◆ Exercise directions
Print the complete set of entries exactly.

Scene script records:
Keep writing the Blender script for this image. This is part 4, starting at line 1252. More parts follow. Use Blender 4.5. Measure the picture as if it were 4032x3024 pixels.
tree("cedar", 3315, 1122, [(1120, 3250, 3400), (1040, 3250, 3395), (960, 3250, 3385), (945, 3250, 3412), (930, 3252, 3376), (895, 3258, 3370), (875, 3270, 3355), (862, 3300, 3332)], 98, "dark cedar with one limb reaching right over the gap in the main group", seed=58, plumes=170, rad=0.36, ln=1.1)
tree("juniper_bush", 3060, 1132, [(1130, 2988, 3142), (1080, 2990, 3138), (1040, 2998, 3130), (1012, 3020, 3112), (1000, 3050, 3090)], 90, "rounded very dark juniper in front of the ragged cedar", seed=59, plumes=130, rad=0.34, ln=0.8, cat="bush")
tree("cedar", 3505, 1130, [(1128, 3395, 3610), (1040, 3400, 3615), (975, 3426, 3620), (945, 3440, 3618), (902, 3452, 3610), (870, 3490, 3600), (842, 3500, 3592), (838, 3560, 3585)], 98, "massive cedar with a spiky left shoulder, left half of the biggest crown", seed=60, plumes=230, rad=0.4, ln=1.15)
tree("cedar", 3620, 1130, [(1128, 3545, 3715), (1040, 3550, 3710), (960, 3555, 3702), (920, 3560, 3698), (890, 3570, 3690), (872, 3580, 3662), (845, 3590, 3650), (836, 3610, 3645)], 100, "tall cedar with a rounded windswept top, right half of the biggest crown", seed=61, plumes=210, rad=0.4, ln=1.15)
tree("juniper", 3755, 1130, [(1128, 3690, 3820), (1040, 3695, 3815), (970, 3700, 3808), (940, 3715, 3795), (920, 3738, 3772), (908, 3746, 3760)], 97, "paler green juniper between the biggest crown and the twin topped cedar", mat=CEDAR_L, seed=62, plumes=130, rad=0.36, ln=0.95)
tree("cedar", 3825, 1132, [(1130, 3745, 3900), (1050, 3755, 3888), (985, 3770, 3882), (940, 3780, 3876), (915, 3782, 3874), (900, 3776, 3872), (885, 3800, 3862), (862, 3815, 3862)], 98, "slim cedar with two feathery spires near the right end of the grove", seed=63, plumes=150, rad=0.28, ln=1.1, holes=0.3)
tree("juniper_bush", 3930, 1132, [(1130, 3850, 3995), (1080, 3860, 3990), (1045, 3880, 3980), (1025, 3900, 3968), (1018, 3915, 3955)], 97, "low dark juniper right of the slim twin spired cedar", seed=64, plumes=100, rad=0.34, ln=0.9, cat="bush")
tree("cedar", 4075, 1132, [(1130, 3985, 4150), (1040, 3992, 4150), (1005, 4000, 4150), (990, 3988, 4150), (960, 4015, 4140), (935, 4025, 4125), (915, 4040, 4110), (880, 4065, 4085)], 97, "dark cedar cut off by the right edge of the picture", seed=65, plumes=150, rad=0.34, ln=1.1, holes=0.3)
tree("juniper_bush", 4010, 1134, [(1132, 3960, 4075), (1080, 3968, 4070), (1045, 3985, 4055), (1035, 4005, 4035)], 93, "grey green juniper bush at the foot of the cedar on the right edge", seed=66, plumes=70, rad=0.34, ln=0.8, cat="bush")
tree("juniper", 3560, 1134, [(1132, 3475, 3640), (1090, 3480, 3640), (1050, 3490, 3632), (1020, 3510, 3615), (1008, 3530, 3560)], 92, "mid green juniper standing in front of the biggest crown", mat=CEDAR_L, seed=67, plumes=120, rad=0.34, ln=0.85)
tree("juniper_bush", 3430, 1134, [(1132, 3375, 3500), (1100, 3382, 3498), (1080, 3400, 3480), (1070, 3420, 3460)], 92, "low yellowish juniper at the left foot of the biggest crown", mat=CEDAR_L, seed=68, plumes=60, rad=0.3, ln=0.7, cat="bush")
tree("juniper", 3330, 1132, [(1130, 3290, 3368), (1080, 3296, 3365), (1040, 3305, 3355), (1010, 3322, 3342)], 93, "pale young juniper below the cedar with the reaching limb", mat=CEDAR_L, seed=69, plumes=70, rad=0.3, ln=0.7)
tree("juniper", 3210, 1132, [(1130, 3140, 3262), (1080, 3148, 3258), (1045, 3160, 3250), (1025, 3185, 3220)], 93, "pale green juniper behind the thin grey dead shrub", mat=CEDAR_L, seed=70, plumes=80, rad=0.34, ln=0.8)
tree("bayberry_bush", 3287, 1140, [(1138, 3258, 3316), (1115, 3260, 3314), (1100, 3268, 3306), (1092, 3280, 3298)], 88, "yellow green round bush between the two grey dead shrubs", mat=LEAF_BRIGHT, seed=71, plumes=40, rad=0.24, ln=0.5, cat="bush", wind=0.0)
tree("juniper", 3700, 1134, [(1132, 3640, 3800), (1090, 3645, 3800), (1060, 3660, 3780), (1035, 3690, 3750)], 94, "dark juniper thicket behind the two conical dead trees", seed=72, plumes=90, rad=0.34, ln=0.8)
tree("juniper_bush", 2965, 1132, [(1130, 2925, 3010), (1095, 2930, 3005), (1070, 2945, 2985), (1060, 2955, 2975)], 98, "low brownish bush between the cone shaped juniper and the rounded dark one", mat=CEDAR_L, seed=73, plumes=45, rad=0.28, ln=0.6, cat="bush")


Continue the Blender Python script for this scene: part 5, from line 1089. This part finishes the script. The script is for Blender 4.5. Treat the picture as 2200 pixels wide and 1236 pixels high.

◆ Solution to this task
Keep writing the Blender script for this image. This is part 4, starting at line 1252. More parts follow. Use Blender 4.5. Measure the picture as if it were 4032x3024 pixels.
tree("cedar", 3315, 1122, [(1120, 3250, 3400), (1040, 3250, 3395), (960, 3250, 3385), (945, 3250, 3412), (930, 3252, 3376), (895, 3258, 3370), (875, 3270, 3355), (862, 3300, 3332)], 98, "dark cedar with one limb reaching right over the gap in the main group", seed=58, plumes=170, rad=0.36, ln=1.1)
tree("juniper_bush", 3060, 1132, [(1130, 2988, 3142), (1080, 2990, 3138), (1040, 2998, 3130), (1012, 3020, 3112), (1000, 3050, 3090)], 90, "rounded very dark juniper in front of the ragged cedar", seed=59, plumes=130, rad=0.34, ln=0.8, cat="bush")
tree("cedar", 3505, 1130, [(1128, 3395, 3610), (1040, 3400, 3615), (975, 3426, 3620), (945, 3440, 3618), (902, 3452, 3610), (870, 3490, 3600), (842, 3500, 3592), (838, 3560, 3585)], 98, "massive cedar with a spiky left shoulder, left half of the biggest crown", seed=60, plumes=230, rad=0.4, ln=1.15)
tree("cedar", 3620, 1130, [(1128, 3545, 3715), (1040, 3550, 3710), (960, 3555, 3702), (920, 3560, 3698), (890, 3570, 3690), (872, 3580, 3662), (845, 3590, 3650), (836, 3610, 3645)], 100, "tall cedar with a rounded windswept top, right half of the biggest crown", seed=61, plumes=210, rad=0.4, ln=1.15)
tree("juniper", 3755, 1130, [(1128, 3690, 3820), (1040, 3695, 3815), (970, 3700, 3808), (940, 3715, 3795), (920, 3738, 3772), (908, 3746, 3760)], 97, "paler green juniper between the biggest crown and the twin topped cedar", mat=CEDAR_L, seed=62, plumes=130, rad=0.36, ln=0.95)
tree("cedar", 3825, 1132, [(1130, 3745, 3900), (1050, 3755, 3888), (985, 3770, 3882), (940, 3780, 3876), (915, 3782, 3874), (900, 3776, 3872), (885, 3800, 3862), (862, 3815, 3862)], 98, "slim cedar with two feathery spires near the right end of the grove", seed=63, plumes=150, rad=0.28, ln=1.1, holes=0.3)
tree("juniper_bush", 3930, 1132, [(1130, 3850, 3995), (1080, 3860, 3990), (1045, 3880, 3980), (1025, 3900, 3968), (1018, 3915, 3955)], 97, "low dark juniper right of the slim twin spired cedar", seed=64, plumes=100, rad=0.34, ln=0.9, cat="bush")
tree("cedar", 4075, 1132, [(1130, 3985, 4150), (1040, 3992, 4150), (1005, 4000, 4150), (990, 3988, 4150), (960, 4015, 4140), (935, 4025, 4125), (915, 4040, 4110), (880, 4065, 4085)], 97, "dark cedar cut off by the right edge of the picture", seed=65, plumes=150, rad=0.34, ln=1.1, holes=0.3)
tree("juniper_bush", 4010, 1134, [(1132, 3960, 4075), (1080, 3968, 4070), (1045, 3985, 4055), (1035, 4005, 4035)], 93, "grey green juniper bush at the foot of the cedar on the right edge", seed=66, plumes=70, rad=0.34, ln=0.8, cat="bush")
tree("juniper", 3560, 1134, [(1132, 3475, 3640), (1090, 3480, 3640), (1050, 3490, 3632), (1020, 3510, 3615), (1008, 3530, 3560)], 92, "mid green juniper standing in front of the biggest crown", mat=CEDAR_L, seed=67, plumes=120, rad=0.34, ln=0.85)
tree("juniper_bush", 3430, 1134, [(1132, 3375, 3500), (1100, 3382, 3498), (1080, 3400, 3480), (1070, 3420, 3460)], 92, "low yellowish juniper at the left foot of the biggest crown", mat=CEDAR_L, seed=68, plumes=60, rad=0.3, ln=0.7, cat="bush")
tree("juniper", 3330, 1132, [(1130, 3290, 3368), (1080, 3296, 3365), (1040, 3305, 3355), (1010, 3322, 3342)], 93, "pale young juniper below the cedar with the reaching limb", mat=CEDAR_L, seed=69, plumes=70, rad=0.3, ln=0.7)
tree("juniper", 3210, 1132, [(1130, 3140, 3262), (1080, 3148, 3258), (1045, 3160, 3250), (1025, 3185, 3220)], 93, "pale green juniper behind the thin grey dead shrub", mat=CEDAR_L, seed=70, plumes=80, rad=0.34, ln=0.8)
tree("bayberry_bush", 3287, 1140, [(1138, 3258, 3316), (1115, 3260, 3314), (1100, 3268, 3306), (1092, 3280, 3298)], 88, "yellow green round bush between the two grey dead shrubs", mat=LEAF_BRIGHT, seed=71, plumes=40, rad=0.24, ln=0.5, cat="bush", wind=0.0)
tree("juniper", 3700, 1134, [(1132, 3640, 3800), (1090, 3645, 3800), (1060, 3660, 3780), (1035, 3690, 3750)], 94, "dark juniper thicket behind the two conical dead trees", seed=72, plumes=90, rad=0.34, ln=0.8)
tree("juniper_bush", 2965, 1132, [(1130, 2925, 3010), (1095, 2930, 3005), (1070, 2945, 2985), (1060, 2955, 2975)], 98, "low brownish bush between the cone shaped juniper and the rounded dark one", mat=CEDAR_L, seed=73, plumes=45, rad=0.28, ln=0.6, cat="bush")


Continue the Blender Python script for this scene: part 5, from line 1089. This part finishes the script. The script is for Blender 4.5. Treat the picture as 2200 pixels wide and 1236 pixels high.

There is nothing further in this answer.